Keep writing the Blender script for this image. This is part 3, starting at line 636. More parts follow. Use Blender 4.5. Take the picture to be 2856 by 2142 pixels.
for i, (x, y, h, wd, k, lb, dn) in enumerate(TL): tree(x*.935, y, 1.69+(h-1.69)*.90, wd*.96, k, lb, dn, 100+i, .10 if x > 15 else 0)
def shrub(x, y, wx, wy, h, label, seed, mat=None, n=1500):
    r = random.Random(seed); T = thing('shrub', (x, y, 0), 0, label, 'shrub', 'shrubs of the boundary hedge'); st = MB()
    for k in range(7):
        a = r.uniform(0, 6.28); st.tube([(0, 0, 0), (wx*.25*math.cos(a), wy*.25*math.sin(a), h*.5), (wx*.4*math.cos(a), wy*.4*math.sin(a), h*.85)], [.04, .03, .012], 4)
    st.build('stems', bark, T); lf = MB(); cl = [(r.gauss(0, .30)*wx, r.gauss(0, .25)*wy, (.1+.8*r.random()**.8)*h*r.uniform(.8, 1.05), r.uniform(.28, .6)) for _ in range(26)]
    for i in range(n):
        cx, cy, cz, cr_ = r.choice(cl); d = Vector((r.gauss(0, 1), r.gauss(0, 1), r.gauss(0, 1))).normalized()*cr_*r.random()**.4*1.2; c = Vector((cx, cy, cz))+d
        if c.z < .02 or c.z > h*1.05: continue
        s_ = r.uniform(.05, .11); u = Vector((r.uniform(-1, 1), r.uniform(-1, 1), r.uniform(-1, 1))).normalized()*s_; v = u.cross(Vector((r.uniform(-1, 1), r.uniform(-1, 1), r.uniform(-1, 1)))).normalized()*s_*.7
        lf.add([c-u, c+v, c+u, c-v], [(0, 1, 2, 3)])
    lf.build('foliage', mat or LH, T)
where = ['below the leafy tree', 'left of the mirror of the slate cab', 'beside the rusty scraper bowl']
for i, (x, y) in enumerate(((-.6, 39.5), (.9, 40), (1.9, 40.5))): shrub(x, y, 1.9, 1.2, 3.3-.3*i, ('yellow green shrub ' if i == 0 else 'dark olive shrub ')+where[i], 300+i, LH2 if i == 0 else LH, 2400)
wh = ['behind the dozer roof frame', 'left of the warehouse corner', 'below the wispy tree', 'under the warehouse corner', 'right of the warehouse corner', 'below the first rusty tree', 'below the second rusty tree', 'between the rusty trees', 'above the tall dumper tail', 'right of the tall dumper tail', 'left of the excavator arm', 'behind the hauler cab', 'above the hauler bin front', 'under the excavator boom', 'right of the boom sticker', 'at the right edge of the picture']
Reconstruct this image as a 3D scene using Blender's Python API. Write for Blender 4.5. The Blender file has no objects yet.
= = =
WHAT YOU ARE ASKED TO DO: Write out the whole listing again, exactly as it stands.

SOLUTION:
Keep writing the Blender script for this image. This is part 3, starting at line 636. More parts follow. Use Blender 4.5. Take the picture to be 2856 by 2142 pixels.
for i, (x, y, h, wd, k, lb, dn) in enumerate(TL): tree(x*.935, y, 1.69+(h-1.69)*.90, wd*.96, k, lb, dn, 100+i, .10 if x > 15 else 0)
def shrub(x, y, wx, wy, h, label, seed, mat=None, n=1500):
    r = random.Random(seed); T = thing('shrub', (x, y, 0), 0, label, 'shrub', 'shrubs of the boundary hedge'); st = MB()
    for k in range(7):
        a = r.uniform(0, 6.28); st.tube([(0, 0, 0), (wx*.25*math.cos(a), wy*.25*math.sin(a), h*.5), (wx*.4*math.cos(a), wy*.4*math.sin(a), h*.85)], [.04, .03, .012], 4)
    st.build('stems', bark, T); lf = MB(); cl = [(r.gauss(0, .30)*wx, r.gauss(0, .25)*wy, (.1+.8*r.random()**.8)*h*r.uniform(.8, 1.05), r.uniform(.28, .6)) for _ in range(26)]
    for i in range(n):
        cx, cy, cz, cr_ = r.choice(cl); d = Vector((r.gauss(0, 1), r.gauss(0, 1), r.gauss(0, 1))).normalized()*cr_*r.random()**.4*1.2; c = Vector((cx, cy, cz))+d
        if c.z < .02 or c.z > h*1.05: continue
        s_ = r.uniform(.05, .11); u = Vector((r.uniform(-1, 1), r.uniform(-1, 1), r.uniform(-1, 1))).normalized()*s_; v = u.cross(Vector((r.uniform(-1, 1), r.uniform(-1, 1), r.uniform(-1, 1)))).normalized()*s_*.7
        lf.add([c-u, c+v, c+u, c-v], [(0, 1, 2, 3)])
    lf.build('foliage', mat or LH, T)
where = ['below the leafy tree', 'left of the mirror of the slate cab', 'beside the rusty scraper bowl']
for i, (x, y) in enumerate(((-.6, 39.5), (.9, 40), (1.9, 40.5))): shrub(x, y, 1.9, 1.2, 3.3-.3*i, ('yellow green shrub ' if i == 0 else 'dark olive shrub ')+where[i], 300+i, LH2 if i == 0 else LH, 2400)
wh = ['behind the dozer roof frame', 'left of the warehouse corner', 'below the wispy tree', 'under the warehouse corner', 'right of the warehouse corner', 'below the first rusty tree', 'below the second rusty tree', 'between the rusty trees', 'above the tall dumper tail', 'right of the tall dumper tail', 'left of the excavator arm', 'behind the hauler cab', 'above the hauler bin front', 'under the excavator boom', 'right of the boom sticker', 'at the right edge of the picture']
Reconstruct this image as a 3D scene using Blender's Python API. Write for Blender 4.5. The Blender file has no objects yet.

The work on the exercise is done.